Inequality with absolute value
Task number: 2766
Solve the following inequality over the real domain: \[ \frac{|x+1|}{x-1}\ge x \]
Resolution
The expression is undefined for \(x=1\).
- \(x\le -1: \frac{-x-1}{x-1}\ge x \longrightarrow -x-1 \le x^2-x \longrightarrow x^2\ge -1 \longrightarrow x\in (-\infty,-1\rangle\)
- \(-1\le x< 1: \frac{x+1}{x-1}\ge x \longrightarrow x+1 \le x^2-x \longrightarrow x^2-2x-1\ge 0 \longrightarrow \)
\( \longrightarrow x_{1{,}2}=\frac{2\pm\sqrt{4+4}}{2}=1\pm\sqrt{2} \longrightarrow x\in \left\langle -1, 1-\sqrt{2}\right\rangle\)

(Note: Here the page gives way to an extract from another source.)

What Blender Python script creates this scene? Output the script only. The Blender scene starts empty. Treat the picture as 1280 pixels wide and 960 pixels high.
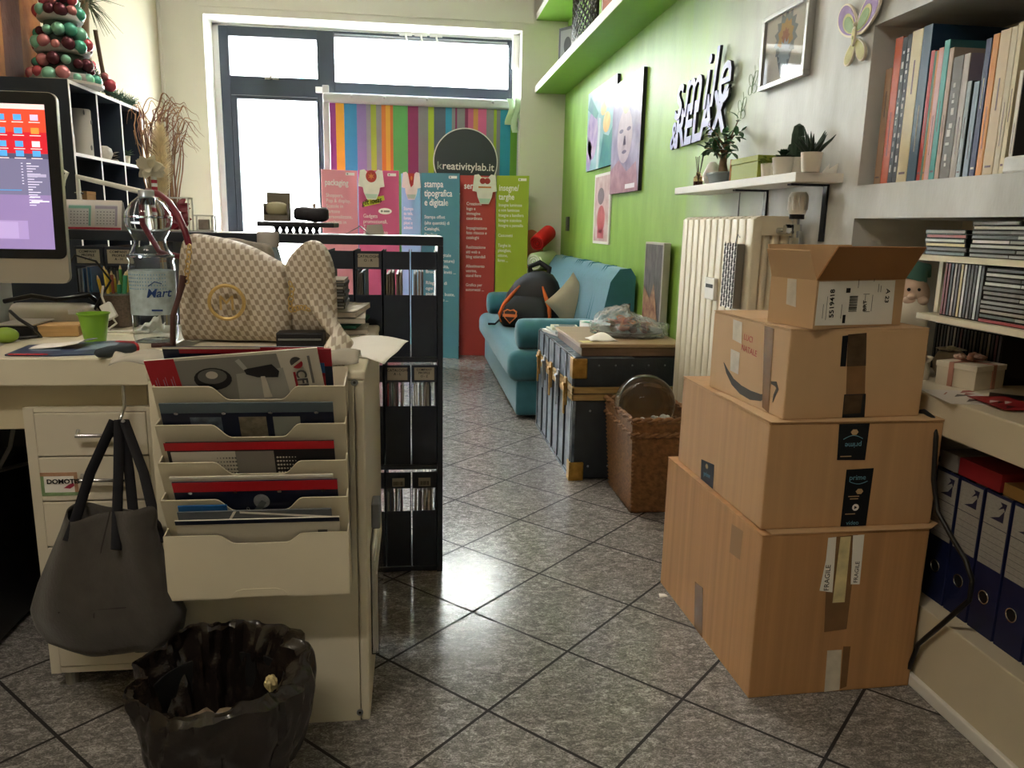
"""A small print-shop office, rebuilt object by object."""
SKY, LAMP, FILL_LAMP, EXPO = 21.0, 16.0, 12.0, 1.55
import bpy, bmesh, math, random
from mathutils import noise as mnoise
from mathutils import Vector as V, Matrix as M
random.seed(11)
S = bpy.context.scene
C = S.collection
PI = math.pi
# ---------------------------------------------------------------- camera (stands at the origin, 1.05 m up)
H = 1.05
FPX = 965.0
_p, _y, _r = 0.20283, 0.13026, 0.02110
FW = V((math.sin(_y)*math.cos(_p), math.cos(_y)*math.cos(_p), -math.sin(_p)))
_rt = V((math.cos(_y), -math.sin(_y), 0)); _up = _rt.cross(FW)
RT = _rt*math.cos(_r)+_up*math.sin(_r)
UP = -_rt*math.sin(_r)+_up*math.cos(_r)
def at(px, py, X=None, Y=None, Z=None):
    """the point of a real plane (a wall, a shelf front, the floor) seen along one direction of the survey photo"""
    d = RT*(px-640)-UP*(py-480)+FW*FPX
    t = X/d.x if X is not None else (Y/d.y if Y is not None else (Z-H)/d.z)
    return V((d.x*t, d.y*t, d.z*t+H))
cam = bpy.data.cameras.new('camera'); co = bpy.data.objects.new('camera', cam); C.objects.link(co)
m3 = M((RT, UP, -FW)).transposed()
co.matrix_world = M.Translation((0, 0, H)) @ m3.to_4x4()
cam.sensor_width = 36; cam.lens = 36*FPX/1280; cam.clip_start = .02
S.camera = co
# ---------------------------------------------------------------- materials
def lin(h):
    if not isinstance(h, str): return tuple(h)[:3]
    h = h.lstrip('#'); o = []
    for i in (0, 2, 4):
        c = int(h[i:i+2], 16)/255
        o.append(c/12.92 if c <= .04045 else ((c+.055)/1.055)**2.4)
    return tuple(o)
MC = {}
def mat(name, col=None, rough=.55, metal=0, var=0, vs=12, bump=0, bs=150, spec=.5, trans=0, emit=0, coat=0, st=(1, 1, 1), sheen=0, ior=1.45, col2=None, alpha=1):
    if name in MC: return MC[name]
    m = bpy.data.materials.new(name); m.use_nodes = True; MC[name] = m
    N = m.node_tree.nodes; L = m.node_tree.links; b = N['Principled BSDF']
    c = lin(col)
    b.inputs['Base Color'].default_value = (*c, 1)
    b.inputs['Roughness'].default_value = rough; b.inputs['Metallic'].default_value = metal
    b.inputs['Specular IOR Level'].default_value = spec; b.inputs['Transmission Weight'].default_value = trans
    b.inputs['Coat Weight'].default_value = coat; b.inputs['IOR'].default_value = ior
    b.inputs['Sheen Weight'].default_value = sheen; b.inputs['Alpha'].default_value = alpha
    if emit:
        b.inputs['Emission Color'].default_value = (*c, 1); b.inputs['Emission Strength'].default_value = emit
    if var or bump:
        tc = N.new('ShaderNodeTexCoord'); mp = N.new('ShaderNodeMapping'); mp.inputs['Scale'].default_value = st
        L.new(tc.outputs['Object'], mp.inputs['Vector'])
    if var:
        n = N.new('ShaderNodeTexNoise'); n.inputs['Scale'].default_value = vs; n.inputs['Detail'].default_value = 5
        L.new(mp.outputs[0], n.inputs['Vector'])
        r = N.new('ShaderNodeValToRGB'); r.color_ramp.elements[0].position = .3; r.color_ramp.elements[1].position = .7
        c2 = lin(col2) if col2 else tuple(min(1, x*(1+var)) for x in c)
        c1 = c if col2 else tuple(x*(1-var) for x in c)
        r.color_ramp.elements[0].color = (*c1, 1); r.color_ramp.elements[1].color = (*c2, 1)
        L.new(n.outputs['Fac'], r.inputs['Fac']); L.new(r.outputs[0], b.inputs['Base Color'])
    if bump:
        n = N.new('ShaderNodeTexNoise'); n.inputs['Scale'].default_value = bs; n.inputs['Detail'].default_value = 4
        L.new(mp.outputs[0], n.inputs['Vector'])
        bp = N.new('ShaderNodeBump'); bp.inputs['Strength'].default_value = bump; bp.inputs['Distance'].default_value = .004
        L.new(n.outputs['Fac'], bp.inputs['Height']); L.new(bp.outputs[0], b.inputs['Normal'])
    return m
# ---------------------------------------------------------------- mesh helpers
W = {}
def tag(o, label=None, cat=None, group=None, kind=None):
    for k, v in (('label', label), ('category', cat), ('group', group), ('kind', kind)):
        if v: o[k] = v
    return o
def thing(name, label, cat, loc=(0, 0, 0), rz=0, group=None):
    o = bpy.data.objects.new(name, None); C.objects.link(o); o.empty_display_size = .05
    o.location = loc; o.rotation_euler = (0, 0, rz); W[o] = V(loc)
    return tag(o, label, cat, group)
def fr(org, right, up):
    r = V(right).normalized(); u = V(up); u = (u-r*u.dot(r)).normalized(); n = r.cross(u)
    return M.Translation(V(org)) @ M((r, u, n)).transposed().to_4x4()
def ell(cx, cy, rx, ry, n=24, a0=0, a1=2*PI):
    return [(cx+rx*math.cos(a0+(a1-a0)*i/n), cy+ry*math.sin(a0+(a1-a0)*i/n)) for i in range(n+(a1-a0 < 6.2))]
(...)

- \(x> 1: \frac{x+1}{x-1}\ge x \longrightarrow x+1 \ge x^2-x \longrightarrow x^2-2x-1\le 0 \longrightarrow x\in \left(1{,}1+\sqrt{2}\right\rangle\)
Result
The solution is \(x\in \left(-\infty,1-\sqrt{2}\right\rangle \cup \left(1{,}1+\sqrt{2}\right\rangle\).